**WORK TO DO:** Omit all images, then repeat exactly the lines below from the one containing "What Blender Python" through the one containing "COL = scene.collection", both ends included.

**AVAILABLE RECORDS:**

++++++

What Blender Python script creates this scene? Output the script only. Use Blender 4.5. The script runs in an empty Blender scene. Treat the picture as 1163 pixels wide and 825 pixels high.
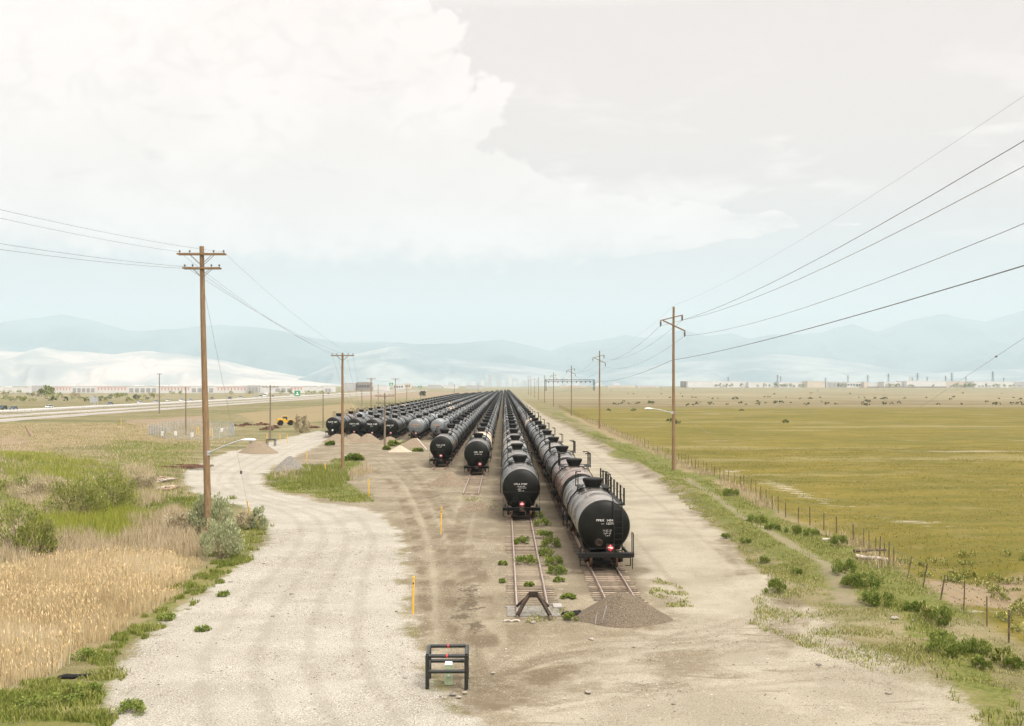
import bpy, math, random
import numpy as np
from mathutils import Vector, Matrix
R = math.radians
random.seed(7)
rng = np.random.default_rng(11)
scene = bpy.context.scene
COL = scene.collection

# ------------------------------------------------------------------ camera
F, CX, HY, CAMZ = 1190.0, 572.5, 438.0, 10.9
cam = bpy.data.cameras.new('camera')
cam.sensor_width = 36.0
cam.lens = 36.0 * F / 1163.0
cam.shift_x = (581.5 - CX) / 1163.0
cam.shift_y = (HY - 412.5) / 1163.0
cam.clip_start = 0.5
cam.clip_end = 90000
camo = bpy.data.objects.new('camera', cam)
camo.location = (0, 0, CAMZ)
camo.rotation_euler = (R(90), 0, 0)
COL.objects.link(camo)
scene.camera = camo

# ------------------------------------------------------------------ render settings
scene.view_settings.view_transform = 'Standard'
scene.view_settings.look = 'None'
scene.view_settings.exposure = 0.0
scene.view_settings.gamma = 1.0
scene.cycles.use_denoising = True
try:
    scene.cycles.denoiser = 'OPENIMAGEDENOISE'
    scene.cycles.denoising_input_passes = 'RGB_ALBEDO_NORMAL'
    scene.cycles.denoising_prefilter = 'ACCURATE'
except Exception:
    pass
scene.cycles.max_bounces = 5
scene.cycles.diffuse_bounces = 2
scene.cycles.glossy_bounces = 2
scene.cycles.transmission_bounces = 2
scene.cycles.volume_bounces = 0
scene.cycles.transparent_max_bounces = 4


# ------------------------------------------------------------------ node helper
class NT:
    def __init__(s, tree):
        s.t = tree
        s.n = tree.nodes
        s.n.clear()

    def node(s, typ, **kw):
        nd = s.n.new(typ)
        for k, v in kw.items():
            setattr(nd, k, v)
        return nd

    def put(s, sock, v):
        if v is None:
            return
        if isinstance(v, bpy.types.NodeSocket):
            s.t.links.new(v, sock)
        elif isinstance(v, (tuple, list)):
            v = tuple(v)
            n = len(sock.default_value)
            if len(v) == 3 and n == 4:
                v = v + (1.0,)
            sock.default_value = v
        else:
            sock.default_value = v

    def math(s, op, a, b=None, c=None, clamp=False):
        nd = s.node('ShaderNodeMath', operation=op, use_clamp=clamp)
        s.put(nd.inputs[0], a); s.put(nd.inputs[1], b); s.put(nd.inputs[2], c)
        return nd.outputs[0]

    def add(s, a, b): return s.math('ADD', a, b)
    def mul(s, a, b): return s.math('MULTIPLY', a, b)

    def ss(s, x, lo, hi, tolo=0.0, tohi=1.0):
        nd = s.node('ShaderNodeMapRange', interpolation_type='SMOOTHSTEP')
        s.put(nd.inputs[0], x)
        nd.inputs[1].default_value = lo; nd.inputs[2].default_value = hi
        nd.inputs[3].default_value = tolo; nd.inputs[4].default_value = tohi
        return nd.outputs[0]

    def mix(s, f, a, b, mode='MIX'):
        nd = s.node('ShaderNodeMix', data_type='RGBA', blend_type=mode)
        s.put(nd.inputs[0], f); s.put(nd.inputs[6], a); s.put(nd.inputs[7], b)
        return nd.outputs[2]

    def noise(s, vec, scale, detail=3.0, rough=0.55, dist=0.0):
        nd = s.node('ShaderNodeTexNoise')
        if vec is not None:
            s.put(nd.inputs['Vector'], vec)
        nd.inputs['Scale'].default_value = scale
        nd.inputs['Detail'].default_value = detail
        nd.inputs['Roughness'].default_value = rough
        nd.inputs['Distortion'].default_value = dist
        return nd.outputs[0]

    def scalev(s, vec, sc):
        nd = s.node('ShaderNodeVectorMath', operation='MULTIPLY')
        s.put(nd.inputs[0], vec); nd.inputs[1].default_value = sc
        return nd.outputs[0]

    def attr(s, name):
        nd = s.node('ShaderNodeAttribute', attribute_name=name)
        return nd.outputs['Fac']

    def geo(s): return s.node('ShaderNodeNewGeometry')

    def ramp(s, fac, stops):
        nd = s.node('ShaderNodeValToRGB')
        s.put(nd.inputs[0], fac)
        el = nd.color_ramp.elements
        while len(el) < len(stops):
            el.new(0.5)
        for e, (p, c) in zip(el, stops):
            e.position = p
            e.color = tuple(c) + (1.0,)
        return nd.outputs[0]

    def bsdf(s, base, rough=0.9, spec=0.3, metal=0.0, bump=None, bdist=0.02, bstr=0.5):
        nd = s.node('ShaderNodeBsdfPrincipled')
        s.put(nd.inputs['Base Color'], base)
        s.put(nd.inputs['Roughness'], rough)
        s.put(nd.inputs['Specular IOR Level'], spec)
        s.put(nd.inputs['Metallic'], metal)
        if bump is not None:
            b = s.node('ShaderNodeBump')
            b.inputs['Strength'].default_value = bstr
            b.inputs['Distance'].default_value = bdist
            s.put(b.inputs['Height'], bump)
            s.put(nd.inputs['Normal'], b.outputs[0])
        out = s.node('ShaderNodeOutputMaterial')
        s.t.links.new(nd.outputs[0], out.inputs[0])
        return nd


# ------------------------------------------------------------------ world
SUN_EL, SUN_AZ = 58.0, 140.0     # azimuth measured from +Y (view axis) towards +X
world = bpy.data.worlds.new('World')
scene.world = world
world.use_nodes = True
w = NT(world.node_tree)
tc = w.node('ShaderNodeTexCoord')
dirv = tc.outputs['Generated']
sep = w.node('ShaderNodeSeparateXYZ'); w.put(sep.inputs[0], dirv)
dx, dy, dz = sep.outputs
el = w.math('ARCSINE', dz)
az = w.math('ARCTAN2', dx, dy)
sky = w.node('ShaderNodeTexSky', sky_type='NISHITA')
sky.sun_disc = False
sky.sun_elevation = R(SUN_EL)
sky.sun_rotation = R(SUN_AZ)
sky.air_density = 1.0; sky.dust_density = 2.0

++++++

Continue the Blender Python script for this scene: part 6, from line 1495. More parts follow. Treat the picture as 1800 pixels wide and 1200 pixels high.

++++++

**EXERCISE SOLUTION:**
What Blender Python script creates this scene? Output the script only. Use Blender 4.5. The script runs in an empty Blender scene. Treat the picture as 1163 pixels wide and 825 pixels high.
import bpy, math, random
import numpy as np
from mathutils import Vector, Matrix
R = math.radians
random.seed(7)
rng = np.random.default_rng(11)
scene = bpy.context.scene
COL = scene.collection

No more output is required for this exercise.